## Start Data segment

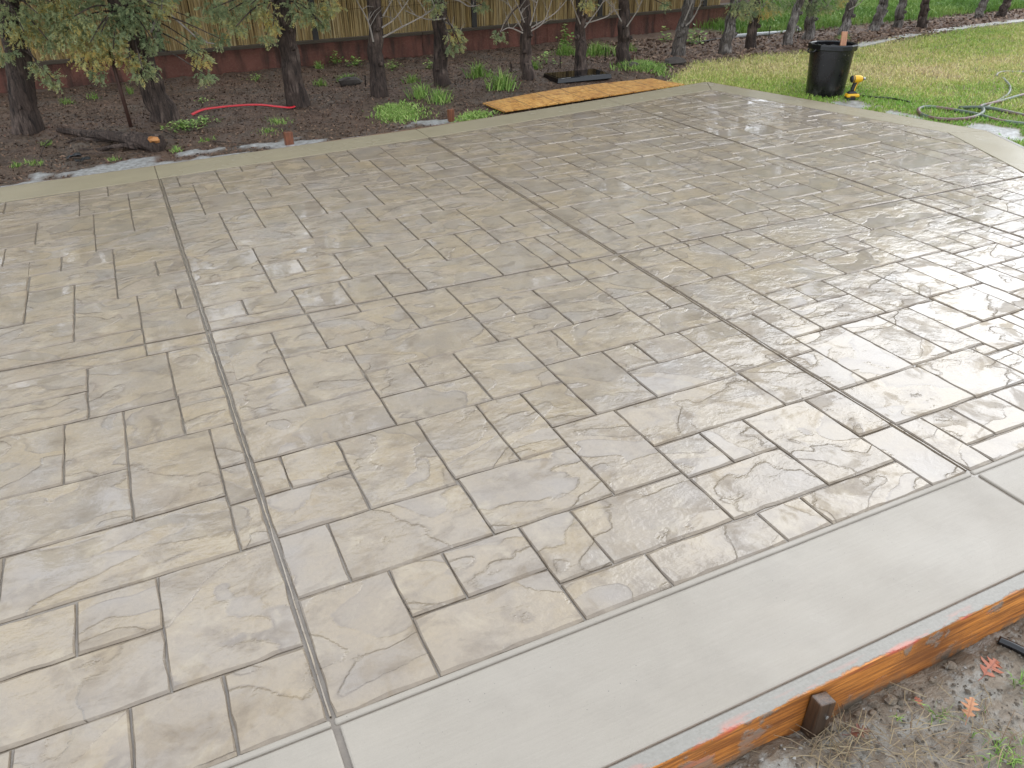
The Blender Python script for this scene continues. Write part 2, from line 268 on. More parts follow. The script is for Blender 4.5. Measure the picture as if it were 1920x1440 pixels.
3840,2060,4080,2270,2,0;4275,2070,4460,2280,3,0;-1600,2080,-1300,2490,0,0;4580,2140,4990,2390,3,0;2600,1258,3180,1383,2,0;3180,1660,3360,1791,2,0;
-1600,1670,-1300,2080,0,0;3840,1670,4080,2060,2,0;-840,1870,-736,2280,0,0;
"""
STONES = [tuple(int(v) for v in t.split(",")) for t in STONES.replace("\n", "").split(";") if t]
# ------------------------------------------------------------------ patio geometry (metres, measured on the slab plane)
JX = [0.10, 2.205, 4.275]
Y0, YF = 1.258, .897
def B1(x): return 3.515-0.0307*(x-0.1)
_b2 = [(-3, 6.10), (-.9, 6.19), (.09, 6.27), (2.22, 6.42), (3.83, 6.62), (5.4, 6.83)]
_b3 = [(-3, 6.50), (-.93, 6.60), (.087, 6.655), (2.22, 6.76), (3.3, 6.87), (5.63, 7.21)]
def lin(T, x):
    for (a, b), (c, d) in zip(T, T[1:]):
        if x <= c: return b+(d-b)*(x-a)/(c-a)
    (a, b), (c, d) = T[-2:]; return b+(d-b)*(x-a)/(c-a)
B2 = lambda x: lin(_b2, x)
B3 = lambda x: lin(_b3, x)
RI = [(5.40, 6.83), (5.89, 4.43), (4.35, 1.258)]
RO = [(5.63, 7.21), (6.20, 4.32), (4.53, .897)]
XL = -1.6

# ---- stamped stone material
def stone_material(name):
    t = NT(name); P = t.pos(); r = t.attr('rnd')
    off = t.comb(t.math('MULTIPLY', r, 37.0), t.math('MULTIPLY', r, 91.0), t.math('MULTIPLY', r, 13.0))
    q = t.vmath('ADD', P, off)
    qs = t.mul(q, (.8, 1.15, 1))
    n2 = t.noise(qs, 15, 4, .6, .3)
    n1 = t.math('ADD', t.noise(qs, 2.9, 2, .45, .7), t.math('MULTIPLY', t.math('SUBTRACT', n2, .5), .10))
    terr = t.ramp(n1, [(0, .0), (.43, .10), (.445, .46), (.57, .58), (.584, 1.0), (1, 1)])
    n3 = t.noise(q, 80, 3, .6)
    h = t.math('ADD', t.math('MULTIPLY', terr, .95), t.math('MULTIPLY', n2, .75))
    # colour: tan flats, grey-lavender terraces, darker brown lines along the ledges
    tan = t.mix(t.mapr(t.noise(P, 1.4, 3, .6), .35, .65), (.314, .250, .167), (.308, .237, .142))
    gry = t.mix(t.mapr(t.noise(q, 2.1, 2, .5), .4, .6), (.216, .185, .155), (.245, .219, .196))
    lvl = t.ramp(n1, [(0, .85), (.43, .75), (.447, .12), (.57, .30), (.588, .80), (1, .7)])
    c = t.mix(t.math('ADD', t.math('MULTIPLY', lvl, .50), t.mapr(t.noise(P, 4.2, 3, .6), .38, .66, 0, .42)), tan, gry)
    c = t.mix(t.mapr(t.math('FRACT', t.math('MULTIPLY', r, 7.31)), 0, 1, 0, .22), c, t.mix(t.math('FRACT', t.math('MULTIPLY', r, 3.17)), (.228, .188, .152), (.30, .238, .165)))
    edge = t.ramp(n1, [(0, 0), (.412, 0), (.429, .7), (.443, 0), (.556, 0), (.569, .6), (.582, 0)])
    c = t.mix(t.math('MULTIPLY', edge, t.mapr(t.noise(q, 7, 2), .40, .58, 0, .95)), c, (.150, .118, .092))
    c = t.mix(t.mapr(n2, .28, .46, .30, 0, True), c, (.215, .175, .140))
    c = t.mix(t.mapr(n3, .40, .75, .0, .22), c, (.16, .135, .11))
    c = t.mix(t.math('MULTIPLY', t.attr('rim'), t.mapr(t.noise(P, 22, 3, .6), .3, .7, .55, 1.0)), c, (.165, .130, .096))
    c = t.mix(t.mapr(t.noise(t.mul(P, (1, 1.5, 1)), 6.5, 4, .65, .4), .51, .66, 0, .6), c, (.165, .128, .090)); c = t.mix(t.mapr(t.noise(P, 7.7, 4, .65, .4), .56, .70, 0, .45), c, (.375, .315, .225))
    xy = t.sep(P); near = t.math('MINIMUM', t.math('ABSOLUTE', t.math('SUBTRACT', xy[0], 2.205)), t.math('ABSOLUTE', t.math('SUBTRACT', t.math('ADD', xy[1], t.math('MULTIPLY', xy[0], .0307)), 3.518)))
    c = t.mix(t.math('MULTIPLY', t.mapr(near, .01, .11, .45, 0, True), t.mapr(t.noise(P, 3.3, 4, .65), .44, .62)), c, (.165, .125, .085))
    # water: film everywhere, standing water where the relief is low
    wet = t.noise(P, 1.6, 3, .6, .5)
    pud = t.mapr(t.math('ADD', t.math('MULTIPLY', h, .42), t.math('MULTIPLY', wet, .9)), .66, .86, 1, 0, True)
    film = t.bump(h, .0085, t.mapr(pud, 0, 1, .95, .10))
    fine = t.bump(n3, .0020, .9, film)
    return t.p(Base_Color=c, Roughness=.60, Specular_IOR_Level=.3, Normal=fine, Coat_Weight=t.math('SUBTRACT', t.mapr(t.attr('rim'), 0, 1, 1.0, .45), t.math('MULTIPLY', t.mapr(t.math('ADD', t.noise(q, 6.0, 4, .65, .6), t.math('MULTIPLY', terr, .10)), .61, .68), .75)), Coat_IOR=1.52,
            Coat_Roughness=t.math('MAXIMUM', t.mapr(pud, 0, 1, .13, .02), t.mapr(wet, .52, .75, 0, .22)), Coat_Normal=film)
M_STONE = stone_material('stamped_concrete')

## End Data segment

**Task statement**
Every line of the data should be copied as it stands, without the images.

**Response**
The Blender Python script for this scene continues. Write part 2, from line 268 on. More parts follow. The script is for Blender 4.5. Measure the picture as if it were 1920x1440 pixels.
3840,2060,4080,2270,2,0;4275,2070,4460,2280,3,0;-1600,2080,-1300,2490,0,0;4580,2140,4990,2390,3,0;2600,1258,3180,1383,2,0;3180,1660,3360,1791,2,0;
-1600,1670,-1300,2080,0,0;3840,1670,4080,2060,2,0;-840,1870,-736,2280,0,0;
"""
STONES = [tuple(int(v) for v in t.split(",")) for t in STONES.replace("\n", "").split(";") if t]
# ------------------------------------------------------------------ patio geometry (metres, measured on the slab plane)
JX = [0.10, 2.205, 4.275]
Y0, YF = 1.258, .897
def B1(x): return 3.515-0.0307*(x-0.1)
_b2 = [(-3, 6.10), (-.9, 6.19), (.09, 6.27), (2.22, 6.42), (3.83, 6.62), (5.4, 6.83)]
_b3 = [(-3, 6.50), (-.93, 6.60), (.087, 6.655), (2.22, 6.76), (3.3, 6.87), (5.63, 7.21)]
def lin(T, x):
    for (a, b), (c, d) in zip(T, T[1:]):
        if x <= c: return b+(d-b)*(x-a)/(c-a)
    (a, b), (c, d) = T[-2:]; return b+(d-b)*(x-a)/(c-a)
B2 = lambda x: lin(_b2, x)
B3 = lambda x: lin(_b3, x)
RI = [(5.40, 6.83), (5.89, 4.43), (4.35, 1.258)]
RO = [(5.63, 7.21), (6.20, 4.32), (4.53, .897)]
XL = -1.6

# ---- stamped stone material
def stone_material(name):
    t = NT(name); P = t.pos(); r = t.attr('rnd')
    off = t.comb(t.math('MULTIPLY', r, 37.0), t.math('MULTIPLY', r, 91.0), t.math('MULTIPLY', r, 13.0))
    q = t.vmath('ADD', P, off)
    qs = t.mul(q, (.8, 1.15, 1))
    n2 = t.noise(qs, 15, 4, .6, .3)
    n1 = t.math('ADD', t.noise(qs, 2.9, 2, .45, .7), t.math('MULTIPLY', t.math('SUBTRACT', n2, .5), .10))
    terr = t.ramp(n1, [(0, .0), (.43, .10), (.445, .46), (.57, .58), (.584, 1.0), (1, 1)])
    n3 = t.noise(q, 80, 3, .6)
    h = t.math('ADD', t.math('MULTIPLY', terr, .95), t.math('MULTIPLY', n2, .75))
    # colour: tan flats, grey-lavender terraces, darker brown lines along the ledges
    tan = t.mix(t.mapr(t.noise(P, 1.4, 3, .6), .35, .65), (.314, .250, .167), (.308, .237, .142))
    gry = t.mix(t.mapr(t.noise(q, 2.1, 2, .5), .4, .6), (.216, .185, .155), (.245, .219, .196))
    lvl = t.ramp(n1, [(0, .85), (.43, .75), (.447, .12), (.57, .30), (.588, .80), (1, .7)])
    c = t.mix(t.math('ADD', t.math('MULTIPLY', lvl, .50), t.mapr(t.noise(P, 4.2, 3, .6), .38, .66, 0, .42)), tan, gry)
    c = t.mix(t.mapr(t.math('FRACT', t.math('MULTIPLY', r, 7.31)), 0, 1, 0, .22), c, t.mix(t.math('FRACT', t.math('MULTIPLY', r, 3.17)), (.228, .188, .152), (.30, .238, .165)))
    edge = t.ramp(n1, [(0, 0), (.412, 0), (.429, .7), (.443, 0), (.556, 0), (.569, .6), (.582, 0)])
    c = t.mix(t.math('MULTIPLY', edge, t.mapr(t.noise(q, 7, 2), .40, .58, 0, .95)), c, (.150, .118, .092))
    c = t.mix(t.mapr(n2, .28, .46, .30, 0, True), c, (.215, .175, .140))
    c = t.mix(t.mapr(n3, .40, .75, .0, .22), c, (.16, .135, .11))
    c = t.mix(t.math('MULTIPLY', t.attr('rim'), t.mapr(t.noise(P, 22, 3, .6), .3, .7, .55, 1.0)), c, (.165, .130, .096))
    c = t.mix(t.mapr(t.noise(t.mul(P, (1, 1.5, 1)), 6.5, 4, .65, .4), .51, .66, 0, .6), c, (.165, .128, .090)); c = t.mix(t.mapr(t.noise(P, 7.7, 4, .65, .4), .56, .70, 0, .45), c, (.375, .315, .225))
    xy = t.sep(P); near = t.math('MINIMUM', t.math('ABSOLUTE', t.math('SUBTRACT', xy[0], 2.205)), t.math('ABSOLUTE', t.math('SUBTRACT', t.math('ADD', xy[1], t.math('MULTIPLY', xy[0], .0307)), 3.518)))
    c = t.mix(t.math('MULTIPLY', t.mapr(near, .01, .11, .45, 0, True), t.mapr(t.noise(P, 3.3, 4, .65), .44, .62)), c, (.165, .125, .085))
    # water: film everywhere, standing water where the relief is low
    wet = t.noise(P, 1.6, 3, .6, .5)
    pud = t.mapr(t.math('ADD', t.math('MULTIPLY', h, .42), t.math('MULTIPLY', wet, .9)), .66, .86, 1, 0, True)
    film = t.bump(h, .0085, t.mapr(pud, 0, 1, .95, .10))
    fine = t.bump(n3, .0020, .9, film)
    return t.p(Base_Color=c, Roughness=.60, Specular_IOR_Level=.3, Normal=fine, Coat_Weight=t.math('SUBTRACT', t.mapr(t.attr('rim'), 0, 1, 1.0, .45), t.math('MULTIPLY', t.mapr(t.math('ADD', t.noise(q, 6.0, 4, .65, .6), t.math('MULTIPLY', terr, .10)), .61, .68), .75)), Coat_IOR=1.52,
            Coat_Roughness=t.math('MAXIMUM', t.mapr(pud, 0, 1, .13, .02), t.mapr(wet, .52, .75, 0, .22)), Coat_Normal=film)
M_STONE = stone_material('stamped_concrete')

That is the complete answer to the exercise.